Slave Concubinage Rules (Post-Conquest)
Nasa'i 3393 reinforces the framework treated under entries q04, m02, m03, d01, and n09 (sex with captives). The Nasa'i contribution: cross-collection attestation specifically for the post-conquest concubinage rules — what to do with female captives once the immediate distribution is complete.
The framework's components:
1. Captive women may be concubines without marriage formality. 2. The owner has sexual access; the captive cannot refuse. 3. Children of the union are free; the mother becomes umm walad (with eventual emancipation upon owner's death). 4. Captives may be sold, gifted, or inherited as property. 5. Multiple concubines are permitted (no four-wife limit applies).
The analysis from entries q04, m02, m03, d01, n09 applies fully here.

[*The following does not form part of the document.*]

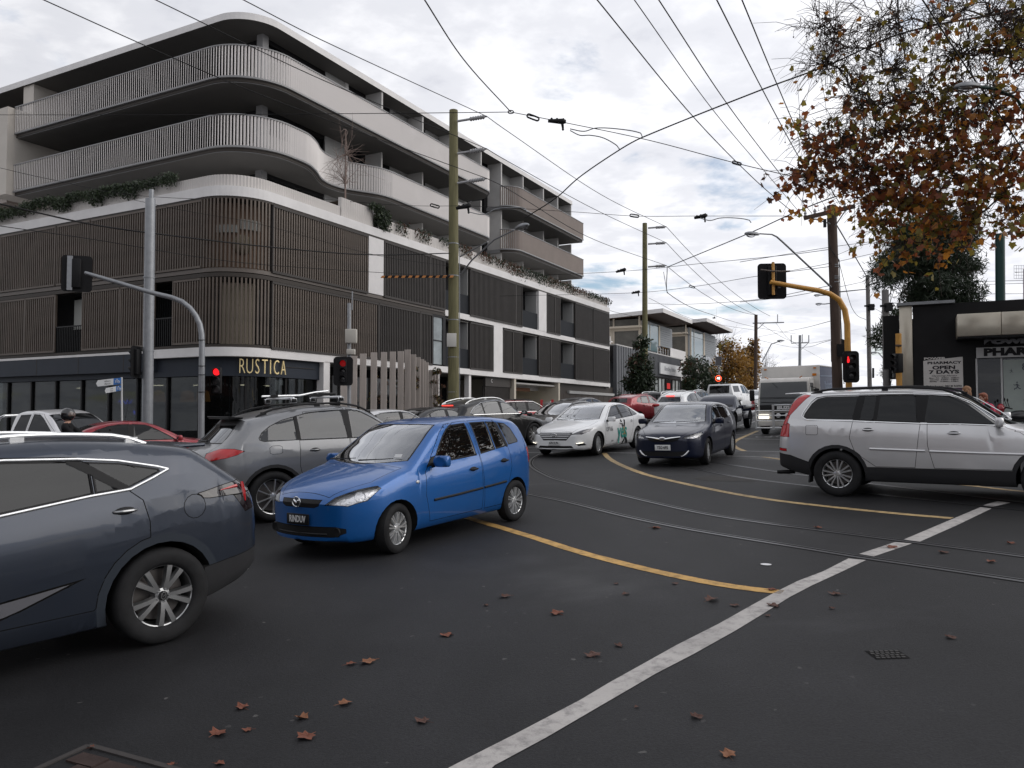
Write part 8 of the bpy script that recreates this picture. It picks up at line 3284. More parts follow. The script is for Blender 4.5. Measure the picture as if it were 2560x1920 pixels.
def plane_tree():
 rng = np.random.default_rng(11)
 base = Vector((14.2,16.6,gsurf(14.2,16.6)))
 T = thing('plane_tree','large plane tree with rust and olive autumn leaves hanging in from the top right','tree',base)
 fork = base + Vector((-.2,-.2,4.6))
 m = MB()
 m.tube([base - base - Vector((0,0,.4)),Vector((0,0,1.2)),Vector((-.1,-.1,3.0)),fork - base,fork - base + Vector((.1,.2,3.0)),fork - base + Vector((.4,.4,6.0))],[.42,.34,.31,.29,.20,.10],14)
 m.build('trunk',M_BARK,T,True,60)
 blobs = [(2050,70,15.5,75,8,44),(2120,120,15.0,80,10,52),(2200,60,15.5,80,8,52),(2060,160,15.0,65,18,36),(2230,170,15.0,75,14,44),(2320,60,15.0,90,22,60),(2120,215,15,50,8,20),
 (1992,318,16.5,38,20,12),(2030,350,16.2,46,34,16),(2150,275,15.6,62,44,34),(2210,260,15.0,60,30,34),(2060,400,16.0,62,110,22),(2012,452,16.0,34,52,10),(2110,345,15.6,60,48,30),(2170,350,15.4,70,70,34),
 (2130,440,15.6,70,120,24),(2200,420,15.2,85,130,30),(2250,330,14.8,85,70,40),(2300,230,14.6,85,90,44),(2380,150,14.4,95,50,56),(2330,320,14.4,90,90,40),(2420,280,14.0,105,110,50),(2330,420,14.6,95,150,30),
 (2240,505,15.2,75,150,24),(2320,520,14.8,85,170,26),(2200,560,15.4,42,40,12),(2410,440,14.2,100,170,32),(2500,380,13.8,105,170,36),(2540,230,13.6,110,140,46),(2490,130,14.0,105,60,60),(2460,40,14.2,110,36,70),(2550,60,13.8,100,50,50),
 (2490,500,14.0,75,110,22),(2550,520,13.8,60,80,16),(2300,600,15.0,55,60,12),(2255,620,15.2,36,26,8),(2440,545,14.2,55,40,12),(2400,590,14.6,50,30,10),(2160,500,15.6,46,55,12),(2700,300,13.5,170,260,60),(2680,60,14.0,170,80,60),(2800,150,16,220,300,60)]
 nodes = [(fork.copy(),0.0,.20),(fork + Vector((.1,.2,3.0)),3.0,.16),(fork + Vector((.3,.3,4.6)),4.6,.12)]
 limbs = []
 B_ = []
 for px,py,D,r,nl,nt in blobs:
  c = P(px,py,D)
  B_.append((c,r / FPX * D,nl,nt))
 order = sorted(range(len(B_)),key=lambda i: (B_[i][0] - fork).length)
 for i in order:
  c = B_[i][0]
  best = min(nodes,key=lambda q: (q[0] - c).length + .42 * q[1])
  L_ = (best[0] - c).length
  pts = curve_pts(best[0],c,.10 * L_,6,rng,.05 * min(L_,2.5))
  r0 = max(.018,best[2] * .70)
  r1 = max(.010,min(.03,r0 * .35))
  rs = [r0 + (r1 - r0) * k / 6 for k in range(7)]
  limbs.append((pts,rs))
  for k in (2,3,4,5,6):
   nodes.append((pts[k],best[1] + L_ * k / 6,rs[k]))
 m = MB()
 for pts,rs in limbs:
  m.tube([p - base for p in pts],rs,7,False)
 lo = m.build('limb',M_BARK,T,True,0)
 lo['kind'] = 'stuff'
 m = MB()
 m2 = MB()
 leaves = []
 NP = np.array([tuple(q[0]) for q in nodes])
 for c,r,nl,nt in B_:
  ends = in_ball(rng,c,(r * 1.15,r * 1.15,r * 1.05),nt)
  tips = []
  for e in ends:
   j = int(np.argmin(((NP - e) ** 2).sum(1) + rng.uniform(0,.5,len(NP))))
   a,b = Vector(NP[j]),Vector(e)
   if (a - b).length > 2.6 or (a - b).length < .08:
    continue
   pts = curve_pts(a,b,rng.uniform(.02,.16) * (a - b).length,6,rng,.035)
   m.tube([p - base for p in pts],[.0095 - .0062 * k / 6 for k in range(7)],4,False)
   tips.append(pts)
   for _ in range(rng.integers(2,5)):
    s_ = pts[rng.integers(2,6)]
    d = (b - a).normalized() + Vector(rng.normal(size=3) * .7)
    ln = rng.uniform(.15,.50)
    q = [s_,s_ + d * ln * .5 + Vector((0,0,.02)),s_ + d * ln - Vector((0,0,ln * .25))]
    m.tube([p - base for p in q],[.0058,.0046,.0032],4,False)
    tips.append(q)
   if rng.uniform() < .30:
    s_ = pts[-1]
    m2.tube([s_ - base,s_ - base - Vector((0,0,.10))],.003,3,False)
    m2.ball(s_ - base - Vector((0,0,.12)),.017,6,4)
  left = int(nl * 1.45)
  while left > 0 and tips:
   q = tips[rng.integers(0,len(tips))]
   p = q[rng.integers(len(q) // 2,len(q))]
   for _ in range(int(rng.integers(2,7)) if nl > 30 else 1):
    leaves.append(tuple(p + Vector(rng.normal(size=3) * .085) - Vector((0,0,.07))))
    left -= 1
 tw = m.build('twig',M_TWIG,T,False)
 tw['kind'] = 'stuff'
 sb_ = m2.build('seed_ball',M_TWIG,T,False)
 sb_['kind'] = 'stuff'
 leaves = np.array(leaves)
 d = np.linalg.norm(leaves - np.array([0,0,EYE]),axis=1)
 fwd = leaves[:,1]
 xx = PCX + FPX * leaves[:,0] / fwd
 yy = HOR - FPX * (leaves[:,2] - EYE) / fwd
 vis = (xx > 0) & (xx < 2560) & (yy > 0)
 key = np.where(vis,d,1e6)
 od = np.argsort(key)
 singles,rest_ = leaves[od[:300]],leaves[od[300:]]
 mats = [LF_BRN,LF_RED,LF_RED,LF_ORA,LF_OLI]
 wts = [1.0,1.8,1.2,2.6,2.2]
 foliage('foliage',rest_,'plane',.122,mats,T,.7,5,base,wts)
 tv,tf = leaf_template('plane')
 lm_ = []
 for mt in mats:
  me = bpy.data.meshes.new('leaf')
  me.from_pydata([tuple(q) for q in tv],[],tf)
  me.materials.append(mt)
  lm_.append(me)
 X,Y_,Z_ = rand_rot(300,rng,.7)
 for i,p in enumerate(singles):
  o = bpy.data.objects.new('leaf',lm_[int(rng.choice(5,p=np.array(wts) / sum(wts)))])
  link(o)
  o.parent = T
  s_ = .118 * rng.uniform(.7,1.3)
  q = Vector(p) - base
  o.matrix_local = Matrix(((X[i][0] * s_,Y_[i][0] * s_,Z_[i][0] * s_,q.x),(X[i][1] * s_,Y_[i][1] * s_,Z_[i][1] * s_,q.y),(X[i][2] * s_,Y_[i][2] * s_,Z_[i][2] * s_,q.z),(0,0,0,1)))
plane_tree()
def simple_tree(name,label,cat,base,trunk,blobs,kind,size,mats,n,droop=.5,seed=3,twigs=0,trunk_r=.12,bark=None,wts=None,tw_r=.02,hollow=.35,group=None):
 """trunk points and leaf blobs (centre, radii) in world space; n leaves per cubic metre-ish weight"""
 rng = np.random.default_rng(seed)
 base = Vector(base)
 T = thing(name,label,cat,base,None,group)
 trunk = [Vector(p) for p in trunk]
 m = MB()
 k = len(trunk)
 m.tube([p - base for p in trunk],[trunk_r * (1 - .65 * i / max(k - 1,1)) for i in range(k)],10)
 m.build('trunk',bark or M_BARK,T,True,60)
 m = MB()
 got = False
 pts = []
 tot = sum(b[1][0] * b[1][1] * b[1][2] for b in blobs)
 for c,r in blobs:
  c = Vector(c)
  a = min(trunk,key=lambda q: (q - c).length + .4 * max(0,q.z - c.z))
  for q in range(max(1,twigs)):
   e = Vector(in_ball(rng,c,(r[0] * .9,r[1] * .9,r[2] * .9),1)[0])
   s0 = trunk[rng.integers(max(0,k - 3),k)] if q % 2 else a
   cp = curve_pts(s0,e,.08 * (e - s0).length,5,rng,.03 * (e - s0).length)
   m.tube([p - base for p in cp],[tw_r * (1 - .7 * i / 5) for i in range(6)],4,False)
   got = True
   for _ in range(3 if twigs > 3 else 0):
    s_ = cp[rng.integers(2,6)]
    dd = (e - a).normalized() + Vector(rng.normal(size=3) * .6)
    ln = r[0] * rng.uniform(.25,.7)
    m.tube([s_ - base,s_ + dd * ln * .5 - base,s_ + dd * ln - base],[tw_r * .45,tw_r * .36,tw_r * .25],3,False)
  cnt = int(n * (r[0] * r[1] * r[2]) / tot)
  if cnt:
   nc = max(3,cnt // 26)
   cc = in_ball(rng,c,r,nc,hollow)
   w = rng.uniform(.3,1.5,nc)
   idx = rng.choice(nc,cnt,p=w / w.sum())
   pts.append(cc[idx] + rng.normal(size=(cnt,3)) * (min(r) * .20))
 if got:
  o = m.build('limb',bark or M_BARK,T,False)
  o['kind'] = 'stuff'
 if pts:
  foliage('crown',np.concatenate(pts),kind,size,mats,T,droop,seed + 50,base,wts)
 return T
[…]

The Nasa'i contribution is the cross-collection attestation of the long-term concubinage framework, not just the initial distribution.
- P1. Nasa'i 3393 preserves the post-conquest concubinage framework, with rules for ongoing sexual access to female captives.
- P2. The hadith parallels Q 4:24 and is preserved across multiple canonical collections.
- P3. The framework permits sexual access to non-consenting captive women without marriage formality.
- P4. Children of the union are free; mother becomes umm walad with delayed emancipation.
- P5. Multiple concubines are permitted simultaneously, without the four-wife limit applying.
- P6. The framework continued in classical Islamic law throughout history; modern revival by ISIS in 2014-2017.
- P7. A morally serious framework does not codify ongoing sexual access to non-consenting captive women. (See entries q04, m02, m03, d01.)
Nasa'i 3393 reinforces the post-conquest concubinage framework. (See entries q04, m02, m03, d01, n09 for fuller treatment.)
The umm walad framework provided real protections — eventual emancipation, status improvement.
Protections within a slavery framework do not redeem it. (See q04.)
Captives could choose marriage and conversion to Islam.
The choice was structurally coerced. (See m03.)
Slavery was universal; Islam ameliorated.
Permission for non-consensual sex is endorsement. (See q04.)
Modern Muslims condemn slavery — framework is no longer applied.
Modern abolition was external pressure; textual basis remains. (See q04.)
Other ancient societies had similar frameworks.
Other societies have repudiated slavery on internal grounds; Islamic textual basis has not been internally repudiated. (See q04.)